At Thursday's Arroyo ribbon-cutting, City Councilwoman-at-large Robin Kniech said groups like Urban Peak, which serves young people experiencing homelessness, and Senior Support Services are considering following the trail blazed by Curtis and Taft.

"This team that put together this housing ... they created a new path," Kniech said.

Kniech recalled a planning meeting several years ago for what would become the city's Affordable Housing Fund. A question had been raised about whether the fund should also support shelters such as Curtis's. Curtis responded that she cared for people coming in the shelter's front door, but had no housing to which to send them. At the time, Curtis said Thursday, she was already working with Taft on a solution to that problem in the form of the shelter and housing campus now complete in Villa Park.

Between March 20 and April 25, 29 people have moved into the Delores Project's permanent supportive housing perched symbolically and physically between the shelter and Arroyo Village. Of those 29, according to The Delores Project, the four who had jobs when they moved have stayed employed and two have received promotions or raises. Five of those who were unemployed when they arrived have found jobs in the last three months.
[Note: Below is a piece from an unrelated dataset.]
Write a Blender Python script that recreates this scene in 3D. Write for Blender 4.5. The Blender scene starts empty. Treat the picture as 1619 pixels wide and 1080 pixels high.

Stephanie Miller, who took over The Delores Project from Curtis as the apartments were opening, said some former shelter guests were reconnecting with their families and making the transition to unsubsidized housing.

"Our guests and residents have already experienced success," Miller said. "This works and is already working."

Curtis now helps Gary Community Investments invest in for-profit and philanthropic projects to help low-income families and children in Colorado. The state and the nation have seen a widening gap between earnings for low- and moderate-income residents and the cost of living contribute to the housing crisis and other problems.

Terrell Curtis, departing leader of The Delores Project, in one of the apartments she has helped develop that will house people who have experienced homelessness. (Donna Bryson/Denverite)

Rents at Arroyo Village are kept below a third of the earnings of households making 50 percent of area median income, less than $46,500 for a family of four. Rents at the Delores Project apartments are for those making no more than 30 percent of AMI, less than $19,500 for an individual.

According to Apartment Association of Metro Denver survey results released Thursday, the average area rent during the second quarter of 2019 was $1,520. That would take nearly 40 percent of the earnings of a family making $46,500, and almost all the earnings of a single person earning $19,500.